** Start of Task data **

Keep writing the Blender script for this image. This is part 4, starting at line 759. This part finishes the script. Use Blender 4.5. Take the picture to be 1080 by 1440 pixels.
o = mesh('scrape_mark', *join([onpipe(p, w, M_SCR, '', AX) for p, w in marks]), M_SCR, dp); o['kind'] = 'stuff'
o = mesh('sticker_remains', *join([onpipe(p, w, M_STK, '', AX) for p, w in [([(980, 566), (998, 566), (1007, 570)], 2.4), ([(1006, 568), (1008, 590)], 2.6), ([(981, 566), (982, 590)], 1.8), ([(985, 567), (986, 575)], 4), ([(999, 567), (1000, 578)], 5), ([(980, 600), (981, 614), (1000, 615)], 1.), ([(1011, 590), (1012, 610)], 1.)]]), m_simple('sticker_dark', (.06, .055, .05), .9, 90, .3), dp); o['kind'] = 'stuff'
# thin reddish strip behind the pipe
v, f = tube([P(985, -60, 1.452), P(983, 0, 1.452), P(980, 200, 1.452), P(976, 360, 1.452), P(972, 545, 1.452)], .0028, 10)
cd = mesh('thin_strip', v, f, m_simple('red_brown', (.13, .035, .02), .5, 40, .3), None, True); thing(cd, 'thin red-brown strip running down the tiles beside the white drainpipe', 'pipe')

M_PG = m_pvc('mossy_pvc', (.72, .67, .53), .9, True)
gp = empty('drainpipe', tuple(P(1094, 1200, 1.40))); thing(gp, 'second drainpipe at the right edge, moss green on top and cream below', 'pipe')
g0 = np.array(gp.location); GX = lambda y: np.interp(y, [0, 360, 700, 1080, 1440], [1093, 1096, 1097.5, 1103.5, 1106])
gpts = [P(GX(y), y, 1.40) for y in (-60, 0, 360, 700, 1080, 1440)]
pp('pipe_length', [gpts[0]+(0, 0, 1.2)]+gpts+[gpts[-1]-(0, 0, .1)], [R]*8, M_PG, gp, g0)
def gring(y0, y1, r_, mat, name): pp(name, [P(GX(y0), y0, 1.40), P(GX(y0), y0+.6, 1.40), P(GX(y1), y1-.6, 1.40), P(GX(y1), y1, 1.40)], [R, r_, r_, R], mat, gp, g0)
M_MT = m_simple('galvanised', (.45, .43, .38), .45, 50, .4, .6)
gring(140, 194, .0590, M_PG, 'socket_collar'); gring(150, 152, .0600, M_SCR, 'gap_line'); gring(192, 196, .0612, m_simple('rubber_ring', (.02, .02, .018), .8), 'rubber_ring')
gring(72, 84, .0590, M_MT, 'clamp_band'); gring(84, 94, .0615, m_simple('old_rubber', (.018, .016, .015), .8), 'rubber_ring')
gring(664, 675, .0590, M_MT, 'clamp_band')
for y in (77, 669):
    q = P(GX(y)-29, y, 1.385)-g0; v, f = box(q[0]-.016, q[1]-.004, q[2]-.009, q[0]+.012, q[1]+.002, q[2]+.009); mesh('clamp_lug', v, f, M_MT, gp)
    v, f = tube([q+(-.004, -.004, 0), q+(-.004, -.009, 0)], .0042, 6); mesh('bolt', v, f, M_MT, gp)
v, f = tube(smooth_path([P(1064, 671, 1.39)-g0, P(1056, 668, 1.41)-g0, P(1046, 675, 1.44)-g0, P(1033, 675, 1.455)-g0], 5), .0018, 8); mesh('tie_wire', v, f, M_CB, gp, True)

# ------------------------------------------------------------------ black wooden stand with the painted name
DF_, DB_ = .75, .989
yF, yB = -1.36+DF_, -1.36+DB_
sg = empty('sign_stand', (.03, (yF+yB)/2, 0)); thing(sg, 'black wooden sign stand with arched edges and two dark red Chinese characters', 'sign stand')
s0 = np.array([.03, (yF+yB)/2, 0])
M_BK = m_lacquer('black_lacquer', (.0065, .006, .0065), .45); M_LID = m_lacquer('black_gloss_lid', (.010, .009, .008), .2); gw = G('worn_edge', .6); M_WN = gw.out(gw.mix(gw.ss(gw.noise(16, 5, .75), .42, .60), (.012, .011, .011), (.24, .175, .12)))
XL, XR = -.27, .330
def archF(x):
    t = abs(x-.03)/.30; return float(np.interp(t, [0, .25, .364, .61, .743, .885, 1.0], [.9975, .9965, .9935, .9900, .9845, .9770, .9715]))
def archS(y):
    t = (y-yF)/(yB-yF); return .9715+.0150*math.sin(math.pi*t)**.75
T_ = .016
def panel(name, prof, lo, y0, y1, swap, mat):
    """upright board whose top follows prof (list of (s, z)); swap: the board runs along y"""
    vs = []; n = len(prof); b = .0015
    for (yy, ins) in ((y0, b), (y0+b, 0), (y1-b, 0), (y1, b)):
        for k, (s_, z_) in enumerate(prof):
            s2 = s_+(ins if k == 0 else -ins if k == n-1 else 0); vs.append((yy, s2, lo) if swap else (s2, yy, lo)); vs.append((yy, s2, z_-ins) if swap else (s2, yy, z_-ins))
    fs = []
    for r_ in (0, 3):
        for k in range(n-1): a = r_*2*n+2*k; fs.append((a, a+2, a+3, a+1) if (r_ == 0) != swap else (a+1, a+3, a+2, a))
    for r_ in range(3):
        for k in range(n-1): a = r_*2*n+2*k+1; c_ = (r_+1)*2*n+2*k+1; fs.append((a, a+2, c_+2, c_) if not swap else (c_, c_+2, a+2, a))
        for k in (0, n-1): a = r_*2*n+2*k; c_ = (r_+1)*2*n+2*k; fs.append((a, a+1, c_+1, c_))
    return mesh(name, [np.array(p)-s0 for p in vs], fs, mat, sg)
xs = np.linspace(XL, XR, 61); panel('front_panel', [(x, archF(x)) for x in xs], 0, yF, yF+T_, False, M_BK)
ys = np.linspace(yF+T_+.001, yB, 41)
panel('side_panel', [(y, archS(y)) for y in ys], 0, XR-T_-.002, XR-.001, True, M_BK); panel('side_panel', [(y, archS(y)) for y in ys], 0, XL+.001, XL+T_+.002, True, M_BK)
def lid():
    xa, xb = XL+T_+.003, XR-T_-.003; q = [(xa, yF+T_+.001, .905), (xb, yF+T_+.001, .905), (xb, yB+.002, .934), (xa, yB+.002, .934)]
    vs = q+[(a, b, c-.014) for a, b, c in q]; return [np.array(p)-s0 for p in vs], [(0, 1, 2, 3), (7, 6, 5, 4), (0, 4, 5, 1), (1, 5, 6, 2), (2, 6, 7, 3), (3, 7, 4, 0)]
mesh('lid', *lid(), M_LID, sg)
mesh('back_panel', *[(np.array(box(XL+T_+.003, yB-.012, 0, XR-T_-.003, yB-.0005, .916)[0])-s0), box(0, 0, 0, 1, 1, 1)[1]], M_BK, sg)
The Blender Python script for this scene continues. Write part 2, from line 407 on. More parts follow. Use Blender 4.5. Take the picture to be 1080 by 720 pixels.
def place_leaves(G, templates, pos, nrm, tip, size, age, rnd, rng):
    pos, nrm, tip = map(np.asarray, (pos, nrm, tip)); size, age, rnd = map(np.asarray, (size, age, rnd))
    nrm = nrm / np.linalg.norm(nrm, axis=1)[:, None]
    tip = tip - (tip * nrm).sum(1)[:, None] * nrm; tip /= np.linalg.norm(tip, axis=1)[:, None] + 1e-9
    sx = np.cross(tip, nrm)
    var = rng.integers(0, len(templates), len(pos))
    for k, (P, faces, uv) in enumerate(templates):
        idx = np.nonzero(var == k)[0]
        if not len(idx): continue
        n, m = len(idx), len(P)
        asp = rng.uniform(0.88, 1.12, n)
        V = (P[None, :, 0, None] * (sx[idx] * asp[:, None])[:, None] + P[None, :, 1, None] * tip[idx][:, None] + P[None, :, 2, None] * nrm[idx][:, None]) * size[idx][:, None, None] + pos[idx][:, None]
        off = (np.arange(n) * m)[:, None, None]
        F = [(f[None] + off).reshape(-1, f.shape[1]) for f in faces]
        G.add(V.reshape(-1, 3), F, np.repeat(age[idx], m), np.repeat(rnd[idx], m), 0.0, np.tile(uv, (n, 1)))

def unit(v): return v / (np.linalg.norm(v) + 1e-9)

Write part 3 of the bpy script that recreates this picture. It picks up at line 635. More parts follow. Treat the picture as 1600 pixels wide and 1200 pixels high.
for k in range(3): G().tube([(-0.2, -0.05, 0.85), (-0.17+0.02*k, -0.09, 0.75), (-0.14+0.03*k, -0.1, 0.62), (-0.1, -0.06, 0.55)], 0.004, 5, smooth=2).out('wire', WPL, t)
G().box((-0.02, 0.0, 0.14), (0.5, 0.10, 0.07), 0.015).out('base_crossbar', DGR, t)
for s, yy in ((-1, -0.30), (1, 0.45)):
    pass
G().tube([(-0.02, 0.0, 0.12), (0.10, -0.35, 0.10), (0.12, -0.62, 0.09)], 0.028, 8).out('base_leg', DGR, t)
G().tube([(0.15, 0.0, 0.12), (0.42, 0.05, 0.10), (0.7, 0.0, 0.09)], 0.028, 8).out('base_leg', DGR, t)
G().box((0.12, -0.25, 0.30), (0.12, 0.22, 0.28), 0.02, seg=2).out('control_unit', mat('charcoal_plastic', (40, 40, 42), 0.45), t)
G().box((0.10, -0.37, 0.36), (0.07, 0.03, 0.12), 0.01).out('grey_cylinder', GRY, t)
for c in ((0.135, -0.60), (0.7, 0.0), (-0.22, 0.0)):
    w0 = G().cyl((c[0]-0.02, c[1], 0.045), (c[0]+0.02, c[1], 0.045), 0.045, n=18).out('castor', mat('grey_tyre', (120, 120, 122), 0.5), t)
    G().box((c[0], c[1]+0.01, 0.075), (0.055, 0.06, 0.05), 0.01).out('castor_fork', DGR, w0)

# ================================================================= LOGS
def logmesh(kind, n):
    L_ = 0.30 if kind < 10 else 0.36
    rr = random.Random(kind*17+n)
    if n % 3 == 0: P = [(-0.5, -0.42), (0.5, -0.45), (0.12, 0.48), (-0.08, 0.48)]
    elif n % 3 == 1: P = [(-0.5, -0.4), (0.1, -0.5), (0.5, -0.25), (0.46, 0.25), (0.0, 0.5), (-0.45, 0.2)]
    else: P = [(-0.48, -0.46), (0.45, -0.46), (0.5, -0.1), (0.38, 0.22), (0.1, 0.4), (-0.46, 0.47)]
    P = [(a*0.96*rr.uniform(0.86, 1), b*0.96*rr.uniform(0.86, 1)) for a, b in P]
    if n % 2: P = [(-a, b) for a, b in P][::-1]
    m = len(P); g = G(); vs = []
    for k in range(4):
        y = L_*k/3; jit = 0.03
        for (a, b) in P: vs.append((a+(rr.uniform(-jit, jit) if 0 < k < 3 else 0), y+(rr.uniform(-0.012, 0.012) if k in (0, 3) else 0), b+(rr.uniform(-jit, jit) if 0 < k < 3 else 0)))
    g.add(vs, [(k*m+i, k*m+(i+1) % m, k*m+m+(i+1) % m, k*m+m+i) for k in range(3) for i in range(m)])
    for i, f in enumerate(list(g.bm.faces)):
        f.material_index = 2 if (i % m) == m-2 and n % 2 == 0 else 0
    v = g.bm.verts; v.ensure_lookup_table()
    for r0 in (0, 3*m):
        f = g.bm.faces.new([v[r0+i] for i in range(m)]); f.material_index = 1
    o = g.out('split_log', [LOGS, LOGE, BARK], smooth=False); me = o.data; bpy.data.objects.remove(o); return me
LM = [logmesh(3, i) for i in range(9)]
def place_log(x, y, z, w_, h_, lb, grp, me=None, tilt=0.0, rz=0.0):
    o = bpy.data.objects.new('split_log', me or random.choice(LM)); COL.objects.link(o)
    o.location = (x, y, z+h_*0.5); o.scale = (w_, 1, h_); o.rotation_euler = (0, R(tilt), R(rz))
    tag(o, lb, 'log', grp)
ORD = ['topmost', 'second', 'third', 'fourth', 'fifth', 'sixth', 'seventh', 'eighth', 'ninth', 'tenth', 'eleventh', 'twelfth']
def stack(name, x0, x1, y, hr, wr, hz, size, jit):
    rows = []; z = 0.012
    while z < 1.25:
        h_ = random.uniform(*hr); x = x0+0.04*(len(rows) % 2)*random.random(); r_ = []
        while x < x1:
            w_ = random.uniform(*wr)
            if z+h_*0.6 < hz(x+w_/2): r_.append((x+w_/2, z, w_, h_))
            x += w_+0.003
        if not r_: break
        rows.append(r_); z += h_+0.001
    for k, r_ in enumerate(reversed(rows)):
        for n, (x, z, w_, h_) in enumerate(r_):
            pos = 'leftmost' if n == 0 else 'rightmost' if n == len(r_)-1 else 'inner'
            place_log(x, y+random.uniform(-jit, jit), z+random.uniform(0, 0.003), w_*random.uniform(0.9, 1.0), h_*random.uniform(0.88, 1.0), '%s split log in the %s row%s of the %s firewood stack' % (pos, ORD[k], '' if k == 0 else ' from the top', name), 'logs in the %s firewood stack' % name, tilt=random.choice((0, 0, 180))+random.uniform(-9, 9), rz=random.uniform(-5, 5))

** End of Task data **

### Work required
Take exactly the lines from the one containing "Write part 3" through the one containing "0.01).out('castor_fork', DGR, w0)" in the data above, and output them with nothing added.

### Expected answer
Write part 3 of the bpy script that recreates this picture. It picks up at line 635. More parts follow. Treat the picture as 1600 pixels wide and 1200 pixels high.
for k in range(3): G().tube([(-0.2, -0.05, 0.85), (-0.17+0.02*k, -0.09, 0.75), (-0.14+0.03*k, -0.1, 0.62), (-0.1, -0.06, 0.55)], 0.004, 5, smooth=2).out('wire', WPL, t)
G().box((-0.02, 0.0, 0.14), (0.5, 0.10, 0.07), 0.015).out('base_crossbar', DGR, t)
for s, yy in ((-1, -0.30), (1, 0.45)):
    pass
G().tube([(-0.02, 0.0, 0.12), (0.10, -0.35, 0.10), (0.12, -0.62, 0.09)], 0.028, 8).out('base_leg', DGR, t)
G().tube([(0.15, 0.0, 0.12), (0.42, 0.05, 0.10), (0.7, 0.0, 0.09)], 0.028, 8).out('base_leg', DGR, t)
G().box((0.12, -0.25, 0.30), (0.12, 0.22, 0.28), 0.02, seg=2).out('control_unit', mat('charcoal_plastic', (40, 40, 42), 0.45), t)
G().box((0.10, -0.37, 0.36), (0.07, 0.03, 0.12), 0.01).out('grey_cylinder', GRY, t)
for c in ((0.135, -0.60), (0.7, 0.0), (-0.22, 0.0)):
    w0 = G().cyl((c[0]-0.02, c[1], 0.045), (c[0]+0.02, c[1], 0.045), 0.045, n=18).out('castor', mat('grey_tyre', (120, 120, 122), 0.5), t)
    G().box((c[0], c[1]+0.01, 0.075), (0.055, 0.06, 0.05), 0.01).out('castor_fork', DGR, w0)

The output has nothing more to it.